Access to Quality Learning Environments Will End Child Labour
ECW Executive Director Yasmine Sherif Statement on World Day Against Child Labour
12 June 2023, New York – Worldwide, 160 million children are engaged in child labour. Without access to safe, quality educational opportunities, their dreams of a better future have been cut short. As we commemorate the World Day Against Child Labour, we must continue to support their protection from child abuse and violations – and the right to 12 years of quality education – for every girl and boy on the planet.
Besides peace, education is the best investment we can make to end illegal and cruel child labour practices. This is our investment in their young lives as much as an investment in inclusive growth and human development. This is our investment in innocent children who suffer already from painful losses due to shocks such as natural disasters, forced displacement and armed conflict. Education is one of our most important investments in justice, peace and security.
For girls and boys caught in emergencies and protracted crises, holistic education that encompasses school feeding programmes, conditional cash transfers, vocational training, mental health services, protection, social and emotional learning and academic learning is every child’s right and we cannot leave them behind to succumb to wars, climate disasters and abject poverty, forcing them into child labour.
In the Democratic Republic of the Congo – where 26 million people, a quarter of the population, are food-insecure – Education Cannot Wait’s Multi-Year Resilience Programme, delivered by UNICEF, WFP and other local partners, is supporting school feeding programmes. This means girls like Noela can have at least one nutritious meal a day at school. It also means that her family has an incentive to keep Noela in school.

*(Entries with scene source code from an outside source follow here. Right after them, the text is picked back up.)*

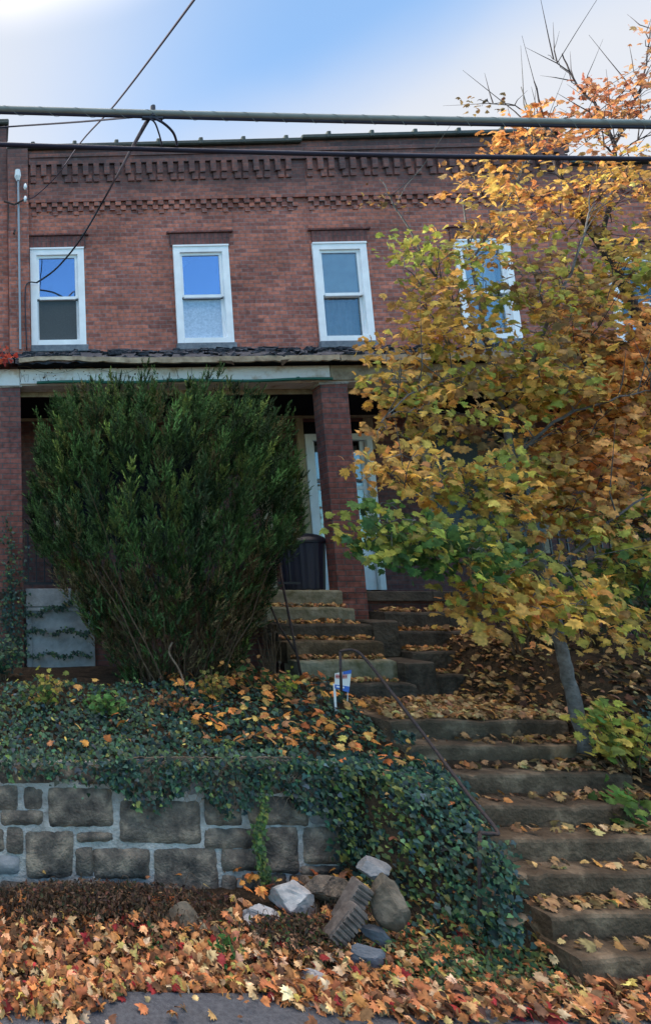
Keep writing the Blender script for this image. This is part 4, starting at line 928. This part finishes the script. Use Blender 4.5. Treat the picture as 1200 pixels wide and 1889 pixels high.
# weeds with yellow green leaves behind the wall
def weed(name, label, px, py, y, spreadx, h, n, s0, s1, cols, wts, stems=9, shape=MAPLE_S, group=None, cat='plant', seed=1, m='leaf', depth=.2):
    random.seed(seed); base = at(px, py, y); base.z = max(ground_z(base.x, base.y), stair_top(base.x, base.y)); t = empty(name, base, label, cat, group); s = MB(); pos = []; nr = []
    for i in range(stems):
        dx = random.gauss(0, .5)*spreadx; dy = random.gauss(0, .5)*depth; hh = h*random.uniform(.55, 1.0)*(1-.35*abs(dx)/max(spreadx, .01)*.7)
        P = [base+Vector((dx*.25*k/1.0 if k < 1 else dx*(k/4)**.8, dy*k/4, hh*k/4))+Vector((random.uniform(-.01, .01), 0, 0))*k for k in range(5)]; P[0] = base+Vector((dx*.2, dy*.2, -.03))
        s.tube(P, [.006, .005, .004, .003, .002], 5, False); Q = spl(P, 6)
        for j in range(n//stems):
            p = Q[int(random.uniform(.25, .999)*len(Q))]; pos.append(tuple(p+Vector((random.gauss(0, .05), random.gauss(0, .05), random.gauss(0, .035))))); nr.append((random.gauss(0, .5), random.gauss(-.5, .4), random.gauss(.8, .3)))
    s.build('stem', M['stem'], t); n = len(pos); scatter('foliage', shape, pos, nr, rng.uniform(s0, s1, n), pal(cols, wts, n, .2), M[m], t)
YG = [(.28, .28, .05), (.16, .22, .05), (.36, .30, .07), (.08, .14, .04)]
GW = 'weeds growing behind the retaining wall'
weed('weed', 'yellow green leafy weed at the left below concrete panel', 78, 1320, 6.15, .32, .42, 150, .04, .075, YG+[(.45, .25, .08)], [3, 2, 2, 2, 1], 10, group=GW, seed=31)
weed('weed', 'fresh green spreading weed below the concrete panel, right of yellow one', 195, 1320, 6.1, .25, .26, 110, .05, .09, [(.10, .22, .06), (.14, .26, .07), (.06, .13, .04)], [3, 2, 2], 8, group=GW, seed=32)
weed('weed', 'orange brown weed in front of the evergreen bush base', 315, 1320, 6.15, .2, .22, 60, .04, .08, [(.32, .13, .05), (.22, .10, .05), (.15, .12, .05)], [2, 2, 1], 7, group=GW, seed=33)
weed('weed', 'yellow leafed weed under the right side of the evergreen bush', 400, 1325, 6.2, .25, .42, 120, .035, .07, [(.32, .24, .05), (.20, .18, .05), (.38, .18, .05), (.08, .10, .03)], [2, 2, 1, 2], 9, group=GW, seed=34)
weed('weed', 'lime green upright weed next to the leaning rail', 532, 1320, 6.25, .11, .42, 70, .04, .075, [(.25, .29, .04), (.16, .24, .05), (.07, .13, .04)], [3, 2, 1], 6, group=GW, seed=35)
weed('weed', 'dark green weed with orange leaves behind the lime weed', 480, 1300, 6.5, .2, .40, 80, .04, .08, [(.04, .09, .03), (.42, .20, .08), (.06, .11, .04)], [3, 1.2, 2], 7, group=GW, seed=36)
weed('weed', 'green blade like weed standing in the street leaves', 412, 1800, 4.52, .07, .17, 50, .035, .08, [(.05, .14, .035), (.09, .2, .05)], [1, 1], 6, shape=OVAL, seed=37)
weed('weed', 'small green sprout in the leaves by the left rubble stone', 292, 1770, 4.6, .05, .09, 24, .03, .06, [(.05, .12, .035)], [1], 5, shape=OVAL, seed=38)
weed('weed', 'small green sprout in the leaves near the bottom left corner', 95, 1880, 4.18, .05, .08, 24, .03, .06, [(.04, .11, .035)], [1], 5, shape=OVAL, seed=39)
#================================================================== IVY ON PIER AND PANEL
t = empty('climbing_ivy', hw(-4.3, 0, 1.5), 'dark ivy climbing the left brick pier and porch base', 'ivy'); random.seed(41); s = MB(True); pos = []
for i in range(9):
    x = random.uniform(-4.6, -4.2); P = [Vector((x, -.02, 1.4))]
    for k in range(9): x += random.uniform(-.06, .06); P.append(Vector((max(min(x, -4.14), -4.7), -.01, 1.4+.27*(k+1))))
    P = P[:random.randrange(5, 10)]; s.tube(P, .004, 4, False)
    for p in spl(P, 8):
        if random.random() < .75-.12*(p.z-1.4): pos += [tuple(hw(p.x+random.gauss(0, .05), -.03-random.random()*.05, p.z+random.gauss(0, .04))) for _ in range(3)]
for (z, xe) in ((2.02, -3.25), (1.72, -3.3), (2.24, -3.5)):
    P = [Vector((-4.15+(xe+4.15)*k/8, .01, z+.03*math.sin(k*1.7+z*9)+(.02*k if z > 2.2 else 0))) for k in range(9)]; s.tube(P, .004, 4, False)
    for p in spl(P, 8):
        if random.random() < .8: pos += [tuple(hw(p.x+random.gauss(0, .02), -.01-random.random()*.03, p.z+random.gauss(0, .02))) for _ in range(3 if z > 1.8 else 2)]
s.build('stem', M['stem'], t); n = len(pos); scatter('foliage', IVY, pos, [(random.gauss(0, .3), -1, random.gauss(.2, .3)) for _ in pos], rng.uniform(.03, .055, n), pal(IV, [4, 3, 3, 1, .3, 2], n), M['ivy'], t, rng.normal(math.pi, .7, n))
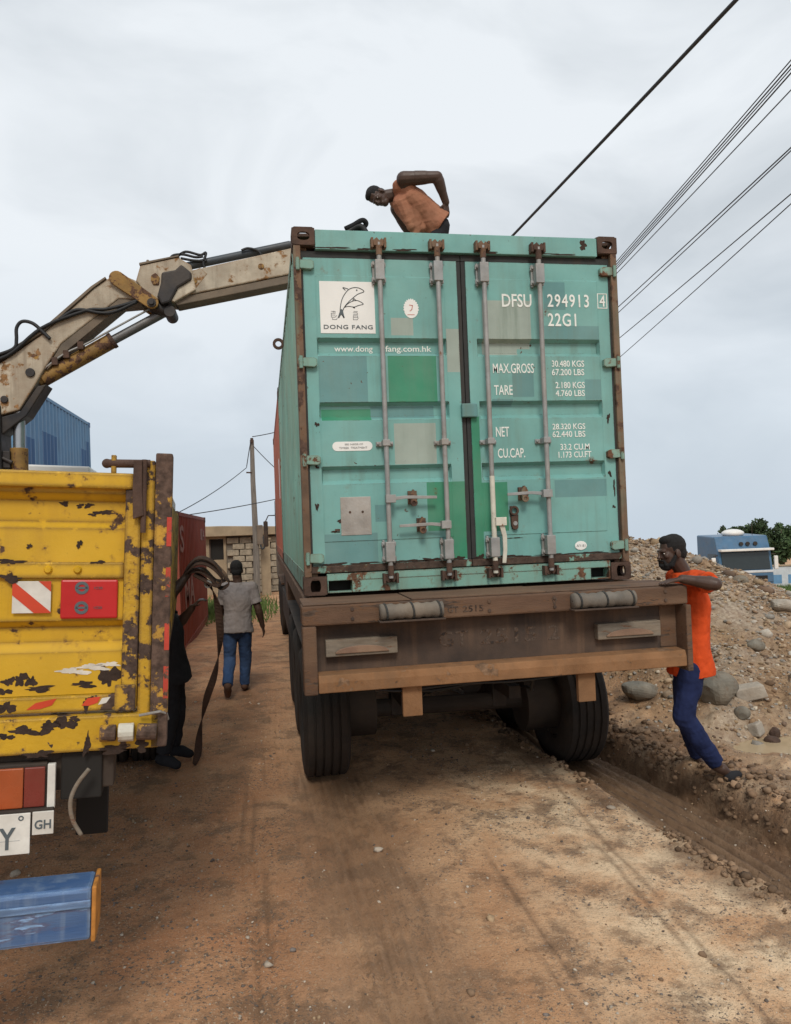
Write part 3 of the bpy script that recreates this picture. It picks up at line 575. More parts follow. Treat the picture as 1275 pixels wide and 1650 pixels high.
        k = MB(); k.cyl((.328, -.002, .452), (.328, .001, .452), .016); k.build('keyhole_cover', 'galv', d)
        k = MB(); k.bx(-.042, .075, -.006, .03, 1.235, 1.335); k.build('centre_keeper', 'teal_dark', d, .008)
    return d
dl = make_door(-1); dr = make_door(1)
YS = YD-.0005; YF = YD-.0058    # just proud of the stile and of the field
# lettering, right door
def let(s, x0, x1, z0, z1, par=dr, y=YF, **k): return lettering(s, x0, x1, z0, z1, y, par, **k)
let('DFSU', .304, .533, 2.052, 2.150, bold=.012); let('294913', .658, .988, 2.056, 2.154, bold=.012, space=1.15); let('22G1', .655, .880, 1.912, 2.010, bold=.012, space=1.1)
let('4', 1.075, 1.120, 2.066, 2.152, y=YS-.002, bold=.012)
mb = MB()
for a in ((1.058, 1.064, 2.052, 2.166), (1.131, 1.137, 2.052, 2.166), (1.064, 1.131, 2.160, 2.166), (1.064, 1.131, 2.052, 2.058)): mb.bx(a[0], a[1], YD-.003, YD-.0005, a[2], a[3])
mb.build('check_digit_box', 'white', dr)
let('MAX.GROSS', .213, .530, 1.560, 1.632, bold=.008); let('30.480 KGS', .672, .928, 1.607, 1.655, bold=.01); let('67.200 LBS', .670, .926, 1.543, 1.591, bold=.01)
let('TARE', .216, .358, 1.400, 1.472, bold=.008); let('2.180 KGS', .694, .926, 1.446, 1.494, bold=.01); let('4.760 LBS', .692, .924, 1.386, 1.432, bold=.01)
let('NET', .217, .318, 1.092, 1.164, bold=.008); let('28.320 KGS', .656, .916, 1.138, 1.182, bold=.01); let('62.440 LBS', .654, .914, 1.080, 1.126, bold=.01)
let('CU.CAP.', .225, .434, .935, 1.005, bold=.008); let('33.2 CU.M', .712, .943, .984, 1.030, bold=.01); let('1.173 CU.FT', .695, .955, .926, .972, bold=.01)
mb = MB(); mb.ell((.841, YF, .268), (.048, .0015, .034), n=24, m=6); ov = mb.build('oval_sticker', 'decal_white', dr)
lettering('AY-81', .806, .876, .259, .277, YF-.0025, dr, mat='ink_soft')
# left door: web address lies in the first groove
yg = YD+.042-.002
let('www.dong', -.945, -.668, 1.713, 1.768, dl, yg, bold=.008); let('fang.com.hk', -.575, -.234, 1.714, 1.770, dl, yg, bold=.008)
mb = MB(); mb.bx(-1.040, -.648, YF-.001, YF+.001, 1.846, 2.217); sq = mb.build('company_sign', 'decal_white', dl)
lettering('DONG FANG', -1.018, -.668, 1.876, 1.906, YF-.002, dl, name='sign_lettering', mat='ink', bold=.012, space=1.1)
def stroke(mb, pts, w, y):
    for a, b in zip(pts, pts[1:]):
        a, b = Vector((a[0], 0, a[1])), Vector((b[0], 0, b[1])); d = (b-a); n_ = Vector((d.z, 0, -d.x)).normalized()*w; e2 = d.normalized()*w*.5
        mb.add([(q.x, y, q.z) for q in (a-n_-e2, a+n_-e2, b+n_+e2, b-n_+e2)], [(0, 1, 2, 3)])
def catm(P, k=6):
    out = []; P = [P[0]]+list(P)+[P[-1]]
    for i in range(1, len(P)-2):
        for j in range(k):
            t_ = j/k; a, b, c2, d = P[i-1:i+3]
            out.append(tuple(.5*((2*b[m])+(-a[m]+c2[m])*t_+(2*a[m]-5*b[m]+4*c2[m]-d[m])*t_*t_+(-a[m]+3*b[m]-3*c2[m]+d[m])*t_**3) for m in range(len(b))))
    out.append(tuple(P[-2])); return out
def sgn(u, v): return (-1.040+u*.392, 1.846+(1-v)*.371)      # unit square -> sign
mb = MB(); yk = YF-.0022
for C_, w in (([(.36, .62), (.37, .5), (.40, .36), (.46, .24), (.54, .15), (.64, .115), (.74, .13), (.81, .19), (.70, .24), (.60, .32), (.50, .42), (.43, .52), (.40, .62)], .0028), ([(.47, .17), (.43, .12), (.52, .145)], .003),
              ([(.44, .50), (.52, .42), (.62, .37), (.70, .37), (.79, .43), (.70, .46), (.62, .49), (.52, .48), (.44, .50)], .0026), ([(.60, .38), (.62, .33), (.66, .37)], .003), ([(.62, .49), (.63, .51), (.60, .50)], .0026),
              ([(.36, .60), (.33, .70), (.38, .63), (.43, .70), (.40, .60)], .004)):
    P = catm([sgn(*q) for q in C_]); stroke(mb, P, w, yk)
mb.add([(sgn(*q)[0], yk-.0004, sgn(*q)[1]) for q in ((.36, .55), (.40, .53), (.42, .6), (.44, .70), (.39, .63), (.33, .71))], [(0, 1, 2, 3, 4, 5)])
mb.ell((sgn(.68, .165)[0], yk, sgn(.68, .165)[1]), (.006, .001, .006), n=8, m=4)
mb.build('dolphin_emblem', 'ink', dl)
mb = MB()   # outlined seal-script characters left and right of the tail
for S in ([(.20, .58), (.27, .58), (.27, .615), (.20, .615), (.20, .65), (.27, .65)], [(.20, .655), (.20, .69), (.27, .69), (.30, .655)], [(.22, .70), (.22, .735), (.29, .735), (.31, .70)], [(.24, .575), (.24, .60)],
          [(.61, .575), (.68, .575)], [(.60, .60), (.67, .60), (.68, .63), (.60, .635)], [(.60, .66), (.68, .66), (.68, .69), (.60, .69), (.60, .66)], [(.60, .70), (.60, .735), (.67, .735), (.69, .70)]):
    stroke(mb, [sgn(*q) for q in S], .0024, yk)
mb.build('seal_characters', 'ink_soft', dl)
mb = MB(); pts = []
for k in range(44):
    a = 2*PI*k/44; r = 1.0 if k % 2 else .86
    if math.sin(a) < -.35: r = .93
    pts.append((-.383+.059*r*math.cos(a), 2.030+.075*r*math.sin(a)))
mb.prism(pts, (0, YF+.001, 0), (1, 0, 0), (0, 0, 1), .002); mb.build('round_sticker', 'decal_white', dl)
mb = MB(); stroke(mb, [(-.395, 2.055), (-.372, 2.052), (-.378, 2.022), (-.392, 2.012)], .003, YF-.0022); stroke(mb, [(-.41, 1.985), (-.36, 1.985)], .0025, YF-.0022); mb.build('sticker_print', 'ink_red', dl)
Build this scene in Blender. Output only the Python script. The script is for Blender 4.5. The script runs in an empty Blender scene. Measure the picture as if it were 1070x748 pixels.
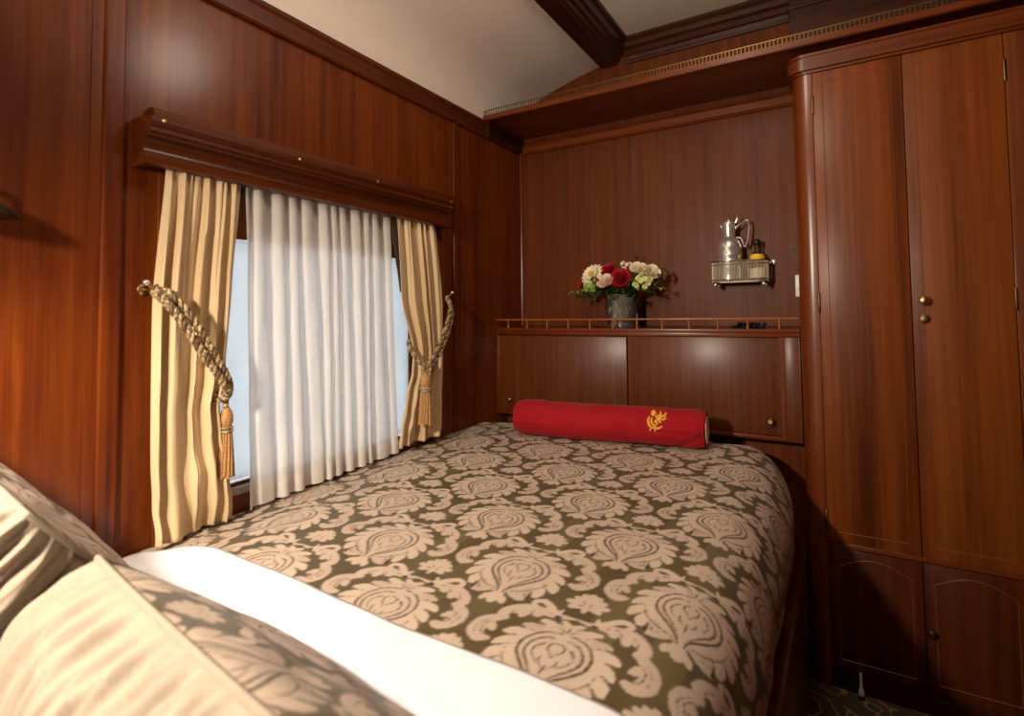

In Nigeria, vocational training is providing girls and boys with the life skills they need to thrive once they graduate. It also means children have access to safe and protective learning environments that insulate them from human rights violations, including recruitment into armed groups, child marriage and other assaults on their humanity.
In countries like Ethiopia and in many crisis-impacted countries worldwide, ECW supports conditional cash transfers along with a variety of other holistic educational supports. These innovative programmes provide families with cash incentives to enrol children in school and to break cycles of hunger, poverty and child labour.
Altogether, these programmes form a key thread in the social safety net that protects children from being forced into child labour to feed their families. Across the globe, more than 222 million crisis-impacted children and adolescents urgently need our support to access quality education.
By providing them with quality learning environments, by building healthy bodies and healthy minds, by transforming their extraordinary resilience into a powerful source of change through a quality education, we have a chance to end child labour once and for all in the 21st century.